A little while ago the Las Vegas Philharmonic started posting tidbits about its staff and musicians. Oboist Joan McGee is a certified diamontologist and a guild gemologist, Executive Director Phil Koslow was a billiards champ, and Keith Neel is an avid golfer and a Buckeye ...
Now the Philharmonic wants to know about its audience - namely age, gender, musical tastes, cultural interests and number of years lived in Las Vegas.
Although the survey, downloadable from the Philharmonic Web site, is clearly a marketing effort to help the Philharmonic understand its audiences, it's a little, well, exciting that we're all getting to know one another.
And as long as we're all sharing, let's look at the lineup for Saturday's Masterworks II concert: Schubert was a poetic wild man who loved Goethe and Beethoven, had syphilis and died at age 31, possibly of typhoid fever.
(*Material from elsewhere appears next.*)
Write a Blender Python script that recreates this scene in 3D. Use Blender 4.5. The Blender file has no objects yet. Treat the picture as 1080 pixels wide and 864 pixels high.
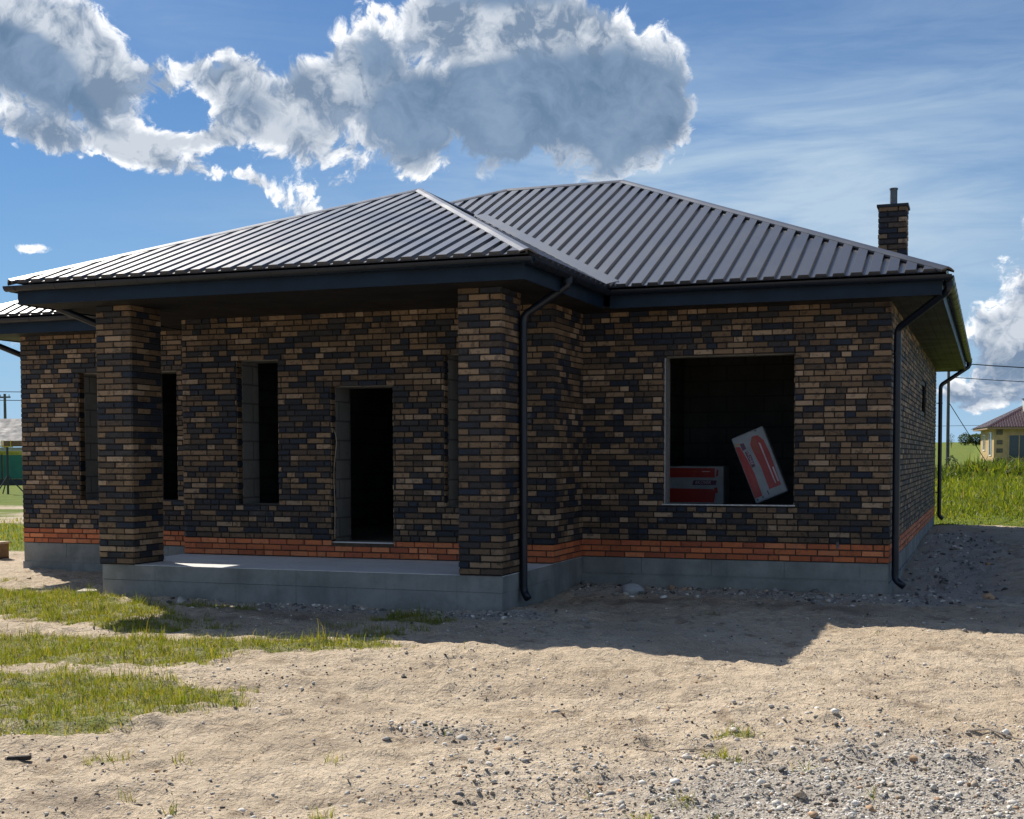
import bpy, bmesh, math, random
import numpy as np
from mathutils import Vector, Matrix

sc = bpy.context.scene
COL = sc.collection
R = math.radians

# ------------------------------------------------------------------ camera
cam_d = bpy.data.cameras.new('camera')
cam = bpy.data.objects.new('camera', cam_d)
COL.objects.link(cam)
cam_d.sensor_fit = 'HORIZONTAL'
cam_d.sensor_width = 36.0
cam_d.lens = 36.0 * 1384.39 / 1080.0
cam_d.shift_y = (542.86 - 432.0) / 1080.0
cam_d.clip_start = 0.1
cam_d.clip_end = 4000.0
YAW, PITCH, ROLL = -0.350353, -0.044544, -0.002204
_c, _s = math.cos(YAW), math.sin(YAW)
_r = Vector((_c, -_s, 0)); _f = Vector((_s, _c, 0)); _u = Vector((0, 0, 1))
F_ = _f * math.cos(PITCH) + _u * math.sin(PITCH)
U_ = _u * math.cos(PITCH) - _f * math.sin(PITCH)
R2 = _r * math.cos(ROLL) + U_ * math.sin(ROLL)
U2 = U_ * math.cos(ROLL) - _r * math.sin(ROLL)
m = Matrix((R2, U2, -F_)).transposed().to_4x4()
m.translation = Vector((1.14694, -16.21769, 1.29456))
cam.matrix_world = m
sc.camera = cam

# ------------------------------------------------------------------ sun
SUN = Vector((-0.77, 0.55, 1.0)).normalized()
sun_el = math.asin(SUN.z)
sun_az = math.atan2(SUN.x, SUN.y)           # clockwise from +Y
sl = bpy.data.lights.new('sun', 'SUN')
sl.energy = 4.2
sl.angle = R(0.53)
sl.color = (1.0, 0.92, 0.80)
so = bpy.data.objects.new('sun', sl)
COL.objects.link(so)
so.rotation_euler = SUN.to_track_quat('Z', 'Y').to_euler()
so.location = (-30, 30, 40)

# ------------------------------------------------------------------ colour management
sc.view_settings.view_transform = 'Standard'
sc.view_settings.look = 'None'
sc.view_settings.exposure = 0.65
sc.view_settings.gamma = 1.0
sc.view_settings.use_curve_mapping = False
sc.cycles.use_denoising = True
sc.cycles.max_bounces = 6
sc.cycles.diffuse_bounces = 4
sc.cycles.sample_clamp_indirect = 8.0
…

Ravel, a French composer and pianist, was an atheist and fond of jazz. He wrote a concerto for the left hand and never had the opportunity to perform one of his greatest works, Concerto in G, because of illness. Shostakovich, who enjoyed post-revolution popularity in his native Russia, had his modernist tendencies quelled by the regime and resorted to writing propaganda pieces and lighter works for film.
Now that everybody's opened up, Saturday should be a most heartwarming experience. The symphony is kicking it up with Shostakovich's Ballet Suite No. 1, a lively number that incorporates the waltz and the polka. Russian pianist Ilya Yakushev is the guest artist performing Ravel's Piano Concerto in G Major and the evening's finale will be Schubert's Symphony No. 9, "The Great."
Details: 8 p.m. Saturday, Artemus Ham Hall, $73, $50, $29, 895-2787 or www.lvphil.com.
Sculpture park
Jack Solomon's longtime dream for bringing a sculpture park to Boulder Avenue between South Main Street and Casino Center Boulevard is a step closer to reality. This month the City Council approved plans for a sculpture plaza that will feature Yaakov Agam's grid of 36 illuminated 18-foot glass columns.
The approval comes more than three years after Agam, hearing news of the sculpture garden, came to Las Vegas with a miniature model made of painted matchsticks to meet with Mayor Oscar Goodman. The city gave Agam, an Israeli artist living in Paris, $30,000 to create a scale model of the sculpture. The model has been sitting at the offices of S2 Art for nearly three years. But even with the approval of site plans, much needs to be done. Solomon, who refers to the sculpture as a forest of color and light, says $4 million must be raised for the park. That is in addition to money the city is kicking in for infrastructure. No contracts have been signed.
Las Vegas Sculpture Plaza, a neighborhood association, will be raising funds.